The morning spent with music in my ear watching the beautiful countryside. Some fields combed yellow, some with rocks and green growing wild beneath the chestnut and alabaster cows who sat munching on their beds.
Further down the line of rural towns that string along towards Galway and the coast I saw low walls of dark stone with bright white lichen patches on them and beautiful overgrown houses (not inhabited I presumed). The stone walls remind me of New England and the vibrant countryside reminds me of New Zealand. 
After the Galway stop, where we caught a bus to Doolin (and during which time we were not able to use the bathroom coz the in-between time was too short) passed by white houses with dark roofs covered in red and green ivy. Some were right at the edge of little inlets where the tide had washed out, leaving muddy tracks and glistening pools all the way out to the bay. Ireland's western countryside (this area is called the burren) seems to be comprised of cows, rolling green pastures lined with rock walls, dense thickets of a small tree with tiny leaves and red berries that I don't know the name of, more cows, crumbling stone ruins, and, closer to doolin, all was shadowed by large hills that were completely covered in bits of light gray rock (or, as I would later find out, are actually just this rock with a little bit of grass and swathes of trees growing on them). 
We made a few lurching stops when the driver realized he couldn't go 65 km around the narrow bends when another car was to our right. Otherwise it was smooth sailing during the last leg of our journey.
As we neared the sea saw yellow, pink and white hydrangea, which was cool as I had never seen yellow flowers before. We were finally off the bus by 5 and ready for dinner in a big way. 
Ate at McGann's pub, a short walk down the road from Doolin's center (about 5 buildings). Cidona is the name of their apple cider and it is wonderful. Shay is the name of a local who sat down at the table next to us outside and started up a conversation. He hails from Dublin and was at ease talking with tourists and even seemed genuinely interested in our backgrounds. We talked about Irish music for a minute and he promised to burn me a cd with a recommended song (not recorded on the internet) and leave it at the bar for me to pick up later, as he was returning to Dublin that night. I did so around 9 and look forward to listening to it.
 
After dinner booked our ferry tomorrow  to take us to inisheer, one of the Aran islands off the coast of Doolin. The booking agent looked at me like I was an idiot for asking her to mark the way down the one road we have to follow in the morning to get to the ferry but I was persistent. 

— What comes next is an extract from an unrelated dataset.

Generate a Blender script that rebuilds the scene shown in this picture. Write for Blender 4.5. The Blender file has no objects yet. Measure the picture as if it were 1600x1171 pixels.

With about an hour of daylight left Eden suggested we walk down the road (just 20 minutes) to get the finding of this place out of the way. We never actually made it to the ferry departure point as we got distracted by the block-like rocks of the burren siting like a shelf above the ocean. This was our first experience of the real west coast and I think now I am ready to move here (you guys think I'm kidding.) 
The buren is wild and desolate, as Eden put it. It is one huge slab of gray rock with orange lichen and aloe-looking plants growing in it. The sea looks gray until light shines through the waves and then it is purple and a beautiful glacier-melt blue.
 














The deaf roar of the waves and fluorescent gleam of the lighthouse on inisheer island sometimes appeared beyond the lacey sea spray. We found one spot where we could hear the hollowness of the rock by the sound of the waves hitting it. Beautifully overcast, very friendly people, many cows and good music in the bars at night. I'm sold.